═══ GIVEN INFORMATION ═══
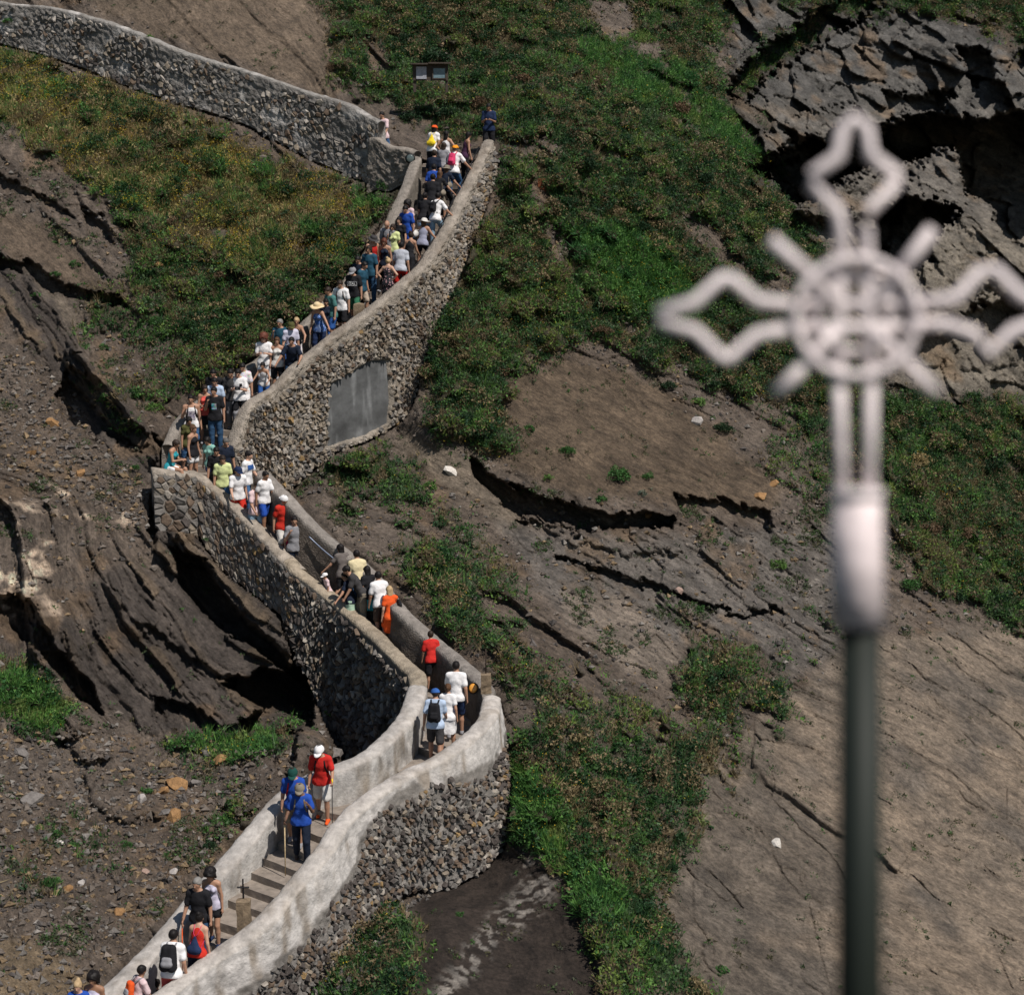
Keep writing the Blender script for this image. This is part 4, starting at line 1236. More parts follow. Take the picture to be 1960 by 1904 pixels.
# sprigs on bare soil
u4, v4 = sample((spr * (1 - veg) * (1 - .9 * smo) * (1 - cliff) * (1 - str_dark) * okf) + .012 * okf * (1 - veg) * (1 - cliff), 4200, 54)
P4_ = t_at(u4, v4); nn4 = n_at(u4, v4)
cc4 = np.array([(.05, .11, .03), (.07, .10, .045), (.10, .11, .075), (.09, .085, .045)])[r1_.integers(0, 4, len(u4))]
V4, Cc4 = leafs(P4_, nn4, cc4, 14, r1_.uniform(.05, .17, len(u4)), r1_.uniform(.03, .055, len(u4)), r1_)
me = mesh_np('sprigs', V4, np.arange(len(V4)).reshape(-1, 3), False, Cc4, M_leaf)
tag(link('sprigs', me), 'scattered green sprigs rooted in bare soil', 'sprigs', kind='stuff')

# ------------------------------------------------------------------ loose stones
def chip_mesh(name, n, seed, mask, smin, smax, cols, flat=.6):
    r_ = np.random.default_rng(seed)
    u, v = sample(mask, n, seed)
    n = len(u)
    P_ = t_at(u, v); nn = n_at(u, v)
    base = np.array([(1, 0, 0), (-.5, .87, 0), (-.5, -.87, 0), (.2, .1, 1), (-.1, .1, -1)], float)
    tet = np.array([(0, 1, 3), (1, 2, 3), (2, 0, 3), (1, 0, 4), (2, 1, 4), (0, 2, 4)])
    s = smin * (smax / smin) ** (r_.uniform(0, 1, n) ** 2.2)
    V_ = np.tile(base[None], (n, 1, 1)) * r_.uniform(.6, 1.3, (n, 5, 1)) * np.array([1, .8, flat])
    # random rotation
    a = r_.uniform(0, 6.28, n); ca, sa = np.cos(a), np.sin(a)
    x = V_[..., 0] * ca[:, None] - V_[..., 1] * sa[:, None]; y = V_[..., 0] * sa[:, None] + V_[..., 1] * ca[:, None]
    b = r_.normal(0, .5, n); cb, sb = np.cos(b), np.sin(b)
    z = V_[..., 2] * cb[:, None] - y * sb[:, None]; y = V_[..., 2] * sb[:, None] + y * cb[:, None]
    V_ = np.stack([x, y, z], -1) * s[:, None, None] + P_[:, None] + nn[:, None] * (s * .25)[:, None, None]
    Fc = (tet[None] + (np.arange(n) * 5)[:, None, None]).reshape(-1, 3)
    cc_ = np.array(cols)[r_.integers(0, len(cols), n)] * r_.uniform(.7, 1.3, (n, 1))
    return mesh_np(name, V_.reshape(-1, 3), Fc, False, np.repeat(cc_, 5, 0), M_masonry)
me = chip_mesh('scree', 16000, 61, (scree * .8 + .22 * (1 - veg) * (1 - smo) * (1 - cliff) * (1 - str_dark)) * okf, .02, .15, [(.16, .135, .115), (.12, .10, .085), (.21, .15, .09), (.18, .165, .15), (.09, .08, .075)])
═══
## GIVEN INSTRUCTION
Restate the data word for word from its first line through the line with "tag(link('sprigs', me), 'scattered", leaving out any picture along the way.

## CORRECT RESULT
Keep writing the Blender script for this image. This is part 4, starting at line 1236. More parts follow. Take the picture to be 1960 by 1904 pixels.
# sprigs on bare soil
u4, v4 = sample((spr * (1 - veg) * (1 - .9 * smo) * (1 - cliff) * (1 - str_dark) * okf) + .012 * okf * (1 - veg) * (1 - cliff), 4200, 54)
P4_ = t_at(u4, v4); nn4 = n_at(u4, v4)
cc4 = np.array([(.05, .11, .03), (.07, .10, .045), (.10, .11, .075), (.09, .085, .045)])[r1_.integers(0, 4, len(u4))]
V4, Cc4 = leafs(P4_, nn4, cc4, 14, r1_.uniform(.05, .17, len(u4)), r1_.uniform(.03, .055, len(u4)), r1_)
me = mesh_np('sprigs', V4, np.arange(len(V4)).reshape(-1, 3), False, Cc4, M_leaf)
tag(link('sprigs', me), 'scattered green sprigs rooted in bare soil', 'sprigs', kind='stuff')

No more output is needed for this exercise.